Politik spielt für den Wandel eine große Rolle. Sie setzt die Impulse, eine dauerhafte Subvention des Übergangs ist aber nicht möglich und auch nicht sinnvoll. Insofern kommt es darauf an möglichst früh, sich selbst tragende grüne Produktmärkte zu initiieren und abzusichern. Neben freiwilligen Nischenmärkten kann dies durch das Setzen von Standards, etwa mithilfe von Produktstandards über die Öko-Design Richtlinie der EU oder Quoten beziehungsweise Vorgaben und Regeln im Rahmen der öffentlichen Beschaffung erfolgen. Ein starkes Signal in diese Richtung hat die US-Administration im Kontext der internationalen Klimakonferenz im ägyptischen Sharm El Sheikh Anfang November 2022 gesetzt. Sie hat angekündigt von allen Unternehmen, die Produkte und Dienstleistungen an den amerikanischen Staat liefern wollen, zu verlangen, dass diese einen Minderungspfad für ihre Treibhausgasemissionen vorlegen, der kompatibel ist mit der Erreichung der Pariser Klimaschutzziele aus dem Jahr 2015 (1,5-Grad-Klimaschutzpfad). Mit einem jährlichen Einkaufsvolumen von mehr als 600 Milliarden US-Dollar entsteht hierdurch ein kraftvoller Klimaschutzimpuls.

Neben der Politik sind aber auch die Unternehmen gefordert: Sie müssen die jetzige Krisensituation nutzen, um sich resilienter und zukunftsfester aufzustellen und dafür ihr Produkt- und Dienstleistungsportfolio anpassen, neue Partnerschaften aufbauen und Lieferketten robuster gestalten. Dazu gehört auch höhere Anteile regionaler Produktion bzw. geschlossener Wertschöpfungsketten zu schaffen.

Deutschland und Europa sind aktuell aber noch mit einer weiteren Herausforderung konfrontiert: Die USA wurden über viele Jahre als Zauderer und Zögerer in Sachen Klimaschutzpolitik eingeordnet, nun machen sie mit einem großen Investitionsprogramm ernst. Mit dem "Inflation Reduction Act" – einem Programm in Höhe von mehr als 460 Milliarden US-Dollar, das Zuschüsse und Steuererleichterungen miteinander verbindet – macht die USA einen großen Transformationsschritt und löst große Anziehungskräfte auf Produzenten von zukunftsfähigen Klimaschutzprodukten wie etwa Elektrolyseure, Windkraftwerke aus. Wegen der sogenannten "local content"-Forderung gilt dies auch für nicht-amerikanische Herstellende von Anlagen, sofern sie von der Förderung profitieren wollen und müssen dann ihre Produktion in die USA verlegen.
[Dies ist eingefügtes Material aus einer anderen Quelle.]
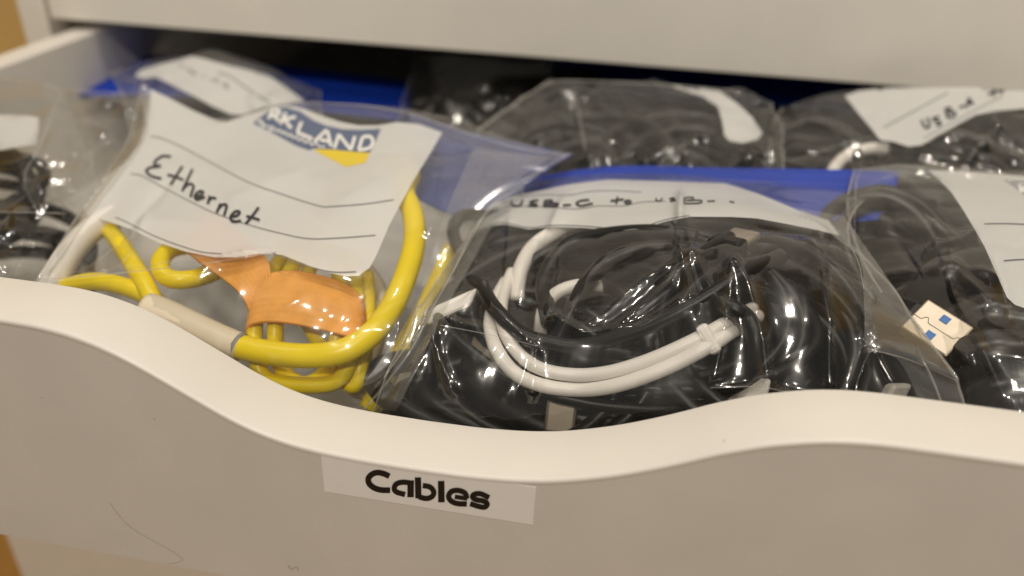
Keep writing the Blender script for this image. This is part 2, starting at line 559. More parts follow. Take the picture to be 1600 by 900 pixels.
upd = empty('closed_drawer', (0, YC, 0.0384), 'closed white drawer above the opened one, blank front', 'drawer')
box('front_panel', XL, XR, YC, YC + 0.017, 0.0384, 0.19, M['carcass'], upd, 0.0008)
box('drawer_bottom', XL + 0.012, XR - 0.012, YC + 0.017, 0.66, 0.046, 0.050, M['dark_board'], upd, 0)
upd2 = empty('closed_drawer', (0, YC, 0.193), 'topmost closed white drawer, its front mostly above the picture', 'drawer')
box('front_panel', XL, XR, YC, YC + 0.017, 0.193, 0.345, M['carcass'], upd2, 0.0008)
low = empty('lower_drawer', (0, 0.13, -0.30), 'white drawer below the opened one, also partly pulled out', 'drawer')
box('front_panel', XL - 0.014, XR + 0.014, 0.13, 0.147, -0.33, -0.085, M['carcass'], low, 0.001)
box('side_panel', XL + 0.002, XL + 0.014, 0.147, 0.60, -0.32, -0.11, M['carcass'], low, 0.0005)
box('side_panel', XR - 0.014, XR - 0.002, 0.147, 0.60, -0.32, -0.11, M['carcass'], low, 0.0005)

# ------------------------------------------------------------------ the opened drawer
drawer = empty('open_drawer', (0, 0.009, -0.045), 'opened white drawer with scooped front edge and a name label', 'drawer')
prof = [(-0.2705, 33.1), (-0.150, 33.1), (-0.1035, 33.1), (-0.094, 32.8), (-0.0869, 31.8), (-0.0795, 29.8), (-0.0719, 26.6), (-0.0645, 22.5), (-0.0571, 18.2),
        (-0.0495, 13.8), (-0.042, 10.4), (-0.034, 8.2), (-0.0262, 7.1), (-0.0175, 6.55), (-0.004, 6.4), (0.010, 6.7), (0.0205, 7.7), (0.0285, 9.1), (0.0351, 11.0),
        (0.0425, 13.6), (0.049, 16.4), (0.0568, 20.2), (0.0642, 24.3), (0.0739, 28.6), (0.0836, 31.5), (0.091, 32.7), (0.0982, 33.1), (0.15, 33.1), (0.2645, 33.1)]
pa = np.array(prof)
xs = np.concatenate([np.linspace(-0.2705, -0.11, 8), np.linspace(-0.108, 0.108, 150), np.linspace(0.11, 0.2645, 8)])
# monotone-ish smooth interpolation of the scoop
xf = np.linspace(-0.2705, 0.2645, 4000)
zf = np.interp(xf, pa[:, 0], pa[:, 1])
k = np.hanning(90); k /= k.sum()
zf = np.convolve(np.pad(zf, 45, mode='edge'), k, mode='same')[45:-45]
zs = np.interp(xs, xf, zf) / 1000
TH = 0.017
def profile_mesh(name, section, mat, parent):
    V, F = [], []
    m = len(section(0.0))
    for x, z in zip(xs, zs):
        for y, zz in section(z): V.append((x, y, zz))
    n = len(xs)
    for i in range(n - 1):
        for q in range(m):
            q2 = (q + 1) % m
            F.append((i * m + q, (i + 1) * m + q, (i + 1) * m + q2, i * m + q2))
    F.append(tuple(range(m))); F.append(tuple(reversed(range((n - 1) * m, n * m))))
    return new_obj(name, V, F, mat, parent)
def flat_shade_ends(o, ang=30):
    o.data.set_sharp_from_angle(angle=R(ang))
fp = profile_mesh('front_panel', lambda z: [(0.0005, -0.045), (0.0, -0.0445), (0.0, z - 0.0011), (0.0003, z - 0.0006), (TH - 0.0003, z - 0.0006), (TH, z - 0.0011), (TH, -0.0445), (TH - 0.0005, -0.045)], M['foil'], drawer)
flat_shade_ends(fp)
eb = profile_mesh('edge_band', lambda z: [(0.0001, z - 0.0012), (-0.0002, z - 0.00135), (-0.0004, z - 0.0012), (-0.0004, z - 0.0007), (-0.0002, z - 0.00025), (0.0004, z), (TH - 0.0005, z), (TH + 0.0001, z - 0.0002), (TH + 0.0002, z - 0.0006), (TH - 0.0001, z - 0.0006)], M['edge'], drawer)
flat_shade_ends(eb, 50)
box('side_panel', -0.2620, -0.2480, TH, 0.60, -0.043, 0.0330, M['edge'], drawer, 0.0008)
box('side_panel', 0.2420, 0.2560, TH, 0.60, -0.043, 0.0330, M['edge'], drawer, 0.0008)
box('back_panel', -0.2480, 0.2420, 0.586, 0.60, -0.043, 0.030, M['inside_board'], drawer, 0.0005)
box('drawer_bottom', -0.2480, 0.2420, TH, 0.586, -0.0430, -0.0395, M['inside_board'], drawer, 0)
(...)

Hierauf müssen Deutschland und Europa eine adäquate Antwort finden – und zwar schnell: einerseits durch transatlantische Verhandlungen, mit dem Ziel Steuererleichterungen möglichst auch für deutsche und europäische Produkte gewährt zu bekommen, sowie anderseits durch die Auflage eines eigenen mutigen Zukunftsinvestitionsprogramms. Was es jetzt aus mehrfacher Hinsicht braucht, ist eine "transformative strategische Industriepolitik", also

  • eine missionsorientierte, auf Klimaschutz und Versorgungssicherheit sowie Resilienz ausgerichtete Politik, die auf Investitionen in Industriestandorte in Deutschland (und Europa) setzt und damit Innovationskräfte auslöst
  • eine Politik, die Unternehmen den Wandel, die Transformation ermöglicht, zugleich von diesen aber auch einfordert, sich klar zum Standort Deutschland zu bekennen
  • eine Politik, die mutig aufklärt und transparent macht, warum gerade jetzt, also in einer ohnehin angespannten finanziellen Situation, ein auf Nachhaltigkeitstransformation ausgerichtetes Investitionsprogramm in etwa in der gleichen Größenordnung wie das von Bundeskanzler Olaf Scholz Ende Februar 2022 angekündigte Programm zur Stärkung der Verteidigungsfähigkeit Deutschlands Zukunft sichert
  • eine Politik, die jetzt schnell reagiert, sich nicht in einer langatmigen Diskussion über den optimalsten Weg verliert, sondern jetzt Verantwortung übernimmt sowie sich jetzt klar für Impulse in den Produktionsstandort entscheidet und auf zukunftsfeste Produkte setzt

Mit einer derartigen Politik kann Deutschland gestärkt aus der Krise herauskommen, die aktuelle Energiepreis- und Energieversorgungskrise kann zum Booster für den ohnehin notwendigen Wandel werden und die zentralen Weichen für eine klimaverträgliche, ressourcenleichte und resiliente Gesellschaft stellen.